- Work required: Output the lines below exactly, please, from the first line until the line with "SC.camera = cam", counting both.

-- START OF Dataset extract --

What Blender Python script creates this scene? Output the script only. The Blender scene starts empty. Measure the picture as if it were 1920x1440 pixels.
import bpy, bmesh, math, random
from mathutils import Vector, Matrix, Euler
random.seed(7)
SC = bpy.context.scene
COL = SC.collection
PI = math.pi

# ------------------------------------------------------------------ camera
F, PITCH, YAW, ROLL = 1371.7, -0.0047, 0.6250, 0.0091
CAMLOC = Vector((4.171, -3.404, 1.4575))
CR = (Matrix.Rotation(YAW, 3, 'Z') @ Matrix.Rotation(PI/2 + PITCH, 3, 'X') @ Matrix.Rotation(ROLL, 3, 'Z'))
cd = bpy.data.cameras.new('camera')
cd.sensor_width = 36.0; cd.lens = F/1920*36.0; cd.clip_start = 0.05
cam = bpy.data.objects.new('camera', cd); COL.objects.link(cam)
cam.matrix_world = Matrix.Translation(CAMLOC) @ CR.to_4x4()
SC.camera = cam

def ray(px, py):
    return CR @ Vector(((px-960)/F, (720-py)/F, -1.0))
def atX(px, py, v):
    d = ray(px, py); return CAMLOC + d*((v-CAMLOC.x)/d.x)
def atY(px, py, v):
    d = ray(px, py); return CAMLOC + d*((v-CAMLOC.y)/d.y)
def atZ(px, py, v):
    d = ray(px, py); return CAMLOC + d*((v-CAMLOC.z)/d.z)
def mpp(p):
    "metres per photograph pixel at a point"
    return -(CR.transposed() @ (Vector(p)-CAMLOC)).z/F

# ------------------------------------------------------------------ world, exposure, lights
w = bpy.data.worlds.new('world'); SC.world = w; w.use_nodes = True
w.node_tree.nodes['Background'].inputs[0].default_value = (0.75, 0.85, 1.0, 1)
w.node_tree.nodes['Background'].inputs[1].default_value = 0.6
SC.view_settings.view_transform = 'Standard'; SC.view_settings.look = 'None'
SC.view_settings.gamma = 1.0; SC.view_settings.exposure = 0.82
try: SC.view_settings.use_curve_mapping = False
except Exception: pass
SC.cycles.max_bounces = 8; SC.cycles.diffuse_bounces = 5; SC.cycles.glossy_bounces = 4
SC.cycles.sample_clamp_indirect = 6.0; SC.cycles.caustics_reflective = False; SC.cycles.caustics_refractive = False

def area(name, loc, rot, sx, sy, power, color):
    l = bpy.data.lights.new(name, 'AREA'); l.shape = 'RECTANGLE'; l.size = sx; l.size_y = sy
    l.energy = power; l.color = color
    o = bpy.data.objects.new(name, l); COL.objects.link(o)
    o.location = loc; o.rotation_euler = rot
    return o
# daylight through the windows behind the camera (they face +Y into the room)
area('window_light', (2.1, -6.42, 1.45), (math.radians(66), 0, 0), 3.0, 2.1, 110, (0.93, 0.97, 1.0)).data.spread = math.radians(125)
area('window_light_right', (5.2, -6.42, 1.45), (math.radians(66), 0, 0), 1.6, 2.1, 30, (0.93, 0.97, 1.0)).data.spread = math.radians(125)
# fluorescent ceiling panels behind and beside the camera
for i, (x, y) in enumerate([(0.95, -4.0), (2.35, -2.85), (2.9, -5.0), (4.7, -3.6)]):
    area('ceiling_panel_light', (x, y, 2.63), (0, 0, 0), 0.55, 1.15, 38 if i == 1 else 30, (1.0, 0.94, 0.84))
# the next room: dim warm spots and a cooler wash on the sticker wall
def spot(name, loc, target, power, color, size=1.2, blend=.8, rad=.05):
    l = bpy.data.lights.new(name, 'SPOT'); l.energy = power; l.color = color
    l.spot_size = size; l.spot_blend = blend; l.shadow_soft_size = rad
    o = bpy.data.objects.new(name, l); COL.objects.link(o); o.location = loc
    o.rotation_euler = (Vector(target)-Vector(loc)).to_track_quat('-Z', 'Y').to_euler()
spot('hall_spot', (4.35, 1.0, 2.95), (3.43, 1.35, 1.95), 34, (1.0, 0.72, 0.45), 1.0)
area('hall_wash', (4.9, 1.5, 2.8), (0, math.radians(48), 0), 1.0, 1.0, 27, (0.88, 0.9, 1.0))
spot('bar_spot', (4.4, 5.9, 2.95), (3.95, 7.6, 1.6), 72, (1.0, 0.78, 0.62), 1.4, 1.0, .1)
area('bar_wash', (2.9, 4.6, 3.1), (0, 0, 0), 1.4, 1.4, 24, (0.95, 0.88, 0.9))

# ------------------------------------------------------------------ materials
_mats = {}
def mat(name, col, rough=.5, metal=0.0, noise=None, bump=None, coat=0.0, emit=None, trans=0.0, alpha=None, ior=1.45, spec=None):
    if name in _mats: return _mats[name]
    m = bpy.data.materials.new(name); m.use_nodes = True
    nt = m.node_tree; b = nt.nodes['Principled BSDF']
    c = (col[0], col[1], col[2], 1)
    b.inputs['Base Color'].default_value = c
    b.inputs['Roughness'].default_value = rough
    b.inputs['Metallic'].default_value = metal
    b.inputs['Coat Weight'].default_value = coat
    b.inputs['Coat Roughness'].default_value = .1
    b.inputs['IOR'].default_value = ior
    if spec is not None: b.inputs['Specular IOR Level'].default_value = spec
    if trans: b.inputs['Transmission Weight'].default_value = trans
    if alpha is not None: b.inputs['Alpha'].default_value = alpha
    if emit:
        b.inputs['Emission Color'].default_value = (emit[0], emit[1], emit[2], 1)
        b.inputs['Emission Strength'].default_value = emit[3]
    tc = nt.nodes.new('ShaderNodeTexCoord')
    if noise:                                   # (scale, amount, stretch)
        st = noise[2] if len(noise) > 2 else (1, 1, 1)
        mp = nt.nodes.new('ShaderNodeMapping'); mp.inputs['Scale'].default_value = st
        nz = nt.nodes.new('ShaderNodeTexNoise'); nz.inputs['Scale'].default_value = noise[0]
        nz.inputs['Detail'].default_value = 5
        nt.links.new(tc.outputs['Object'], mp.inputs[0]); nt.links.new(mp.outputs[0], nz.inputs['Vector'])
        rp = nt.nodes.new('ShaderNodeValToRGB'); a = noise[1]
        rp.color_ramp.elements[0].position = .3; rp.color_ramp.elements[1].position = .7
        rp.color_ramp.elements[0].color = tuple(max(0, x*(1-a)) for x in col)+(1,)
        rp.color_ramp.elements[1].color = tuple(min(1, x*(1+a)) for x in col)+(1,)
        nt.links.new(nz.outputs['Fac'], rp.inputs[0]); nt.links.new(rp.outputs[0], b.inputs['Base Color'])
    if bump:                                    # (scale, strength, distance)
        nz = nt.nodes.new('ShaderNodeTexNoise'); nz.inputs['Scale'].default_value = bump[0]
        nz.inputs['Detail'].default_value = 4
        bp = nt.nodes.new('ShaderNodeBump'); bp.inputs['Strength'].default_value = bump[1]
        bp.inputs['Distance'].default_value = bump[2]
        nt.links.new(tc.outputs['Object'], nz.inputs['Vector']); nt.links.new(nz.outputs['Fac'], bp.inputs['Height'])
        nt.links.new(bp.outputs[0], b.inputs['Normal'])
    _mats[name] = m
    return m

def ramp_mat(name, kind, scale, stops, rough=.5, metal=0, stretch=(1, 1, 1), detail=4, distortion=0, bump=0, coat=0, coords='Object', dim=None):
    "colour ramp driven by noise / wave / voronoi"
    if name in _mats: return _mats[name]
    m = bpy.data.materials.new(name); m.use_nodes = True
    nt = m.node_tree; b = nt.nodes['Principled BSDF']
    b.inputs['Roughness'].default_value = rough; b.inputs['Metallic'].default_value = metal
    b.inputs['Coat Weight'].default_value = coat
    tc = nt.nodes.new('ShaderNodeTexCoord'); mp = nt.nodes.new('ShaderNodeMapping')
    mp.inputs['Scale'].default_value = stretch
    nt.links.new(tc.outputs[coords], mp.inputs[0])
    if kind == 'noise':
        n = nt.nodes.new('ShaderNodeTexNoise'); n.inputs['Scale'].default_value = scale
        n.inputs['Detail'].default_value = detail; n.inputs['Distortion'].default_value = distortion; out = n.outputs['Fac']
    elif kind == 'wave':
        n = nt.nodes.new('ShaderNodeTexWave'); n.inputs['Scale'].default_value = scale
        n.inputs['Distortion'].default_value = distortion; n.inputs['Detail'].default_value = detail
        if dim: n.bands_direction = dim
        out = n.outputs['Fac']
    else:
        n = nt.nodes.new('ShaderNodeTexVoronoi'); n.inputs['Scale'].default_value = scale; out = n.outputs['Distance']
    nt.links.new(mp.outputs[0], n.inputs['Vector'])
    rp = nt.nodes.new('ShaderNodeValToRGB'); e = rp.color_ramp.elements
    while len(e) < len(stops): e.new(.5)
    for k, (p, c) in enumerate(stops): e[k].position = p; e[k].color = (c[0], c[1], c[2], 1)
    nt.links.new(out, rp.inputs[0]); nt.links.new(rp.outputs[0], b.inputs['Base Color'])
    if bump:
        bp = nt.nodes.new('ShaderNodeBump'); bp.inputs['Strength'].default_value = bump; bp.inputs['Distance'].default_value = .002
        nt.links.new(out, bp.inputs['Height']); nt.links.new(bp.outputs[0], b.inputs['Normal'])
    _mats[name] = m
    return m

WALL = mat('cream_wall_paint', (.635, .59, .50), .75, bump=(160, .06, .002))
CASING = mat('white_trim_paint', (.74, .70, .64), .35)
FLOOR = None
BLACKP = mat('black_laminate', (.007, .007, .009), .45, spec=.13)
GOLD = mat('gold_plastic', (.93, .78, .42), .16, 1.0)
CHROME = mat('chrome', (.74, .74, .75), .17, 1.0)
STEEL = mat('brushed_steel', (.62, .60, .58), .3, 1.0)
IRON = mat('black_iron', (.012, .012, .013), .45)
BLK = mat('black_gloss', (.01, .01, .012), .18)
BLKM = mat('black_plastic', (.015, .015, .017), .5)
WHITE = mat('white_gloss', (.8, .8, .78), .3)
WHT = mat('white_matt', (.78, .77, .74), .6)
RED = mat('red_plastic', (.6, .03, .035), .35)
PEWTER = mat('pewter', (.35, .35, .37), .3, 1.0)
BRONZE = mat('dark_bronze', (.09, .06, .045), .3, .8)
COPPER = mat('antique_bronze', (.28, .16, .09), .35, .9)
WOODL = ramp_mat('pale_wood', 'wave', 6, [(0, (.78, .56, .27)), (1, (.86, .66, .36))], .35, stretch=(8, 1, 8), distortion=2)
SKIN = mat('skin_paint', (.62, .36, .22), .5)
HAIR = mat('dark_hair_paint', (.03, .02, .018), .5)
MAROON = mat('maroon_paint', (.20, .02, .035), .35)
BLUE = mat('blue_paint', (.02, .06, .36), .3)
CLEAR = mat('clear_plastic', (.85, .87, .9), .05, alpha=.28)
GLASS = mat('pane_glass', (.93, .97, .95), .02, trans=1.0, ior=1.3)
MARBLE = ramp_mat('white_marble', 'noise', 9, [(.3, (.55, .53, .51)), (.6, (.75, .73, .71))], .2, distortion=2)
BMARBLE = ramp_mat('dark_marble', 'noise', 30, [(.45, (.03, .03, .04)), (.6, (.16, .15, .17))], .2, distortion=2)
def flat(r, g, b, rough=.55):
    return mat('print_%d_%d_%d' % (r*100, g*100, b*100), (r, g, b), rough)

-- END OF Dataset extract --

- Task output:
What Blender Python script creates this scene? Output the script only. The Blender scene starts empty. Measure the picture as if it were 1920x1440 pixels.
import bpy, bmesh, math, random
from mathutils import Vector, Matrix, Euler
random.seed(7)
SC = bpy.context.scene
COL = SC.collection
PI = math.pi

# ------------------------------------------------------------------ camera
F, PITCH, YAW, ROLL = 1371.7, -0.0047, 0.6250, 0.0091
CAMLOC = Vector((4.171, -3.404, 1.4575))
CR = (Matrix.Rotation(YAW, 3, 'Z') @ Matrix.Rotation(PI/2 + PITCH, 3, 'X') @ Matrix.Rotation(ROLL, 3, 'Z'))
cd = bpy.data.cameras.new('camera')
cd.sensor_width = 36.0; cd.lens = F/1920*36.0; cd.clip_start = 0.05
cam = bpy.data.objects.new('camera', cd); COL.objects.link(cam)
cam.matrix_world = Matrix.Translation(CAMLOC) @ CR.to_4x4()
SC.camera = cam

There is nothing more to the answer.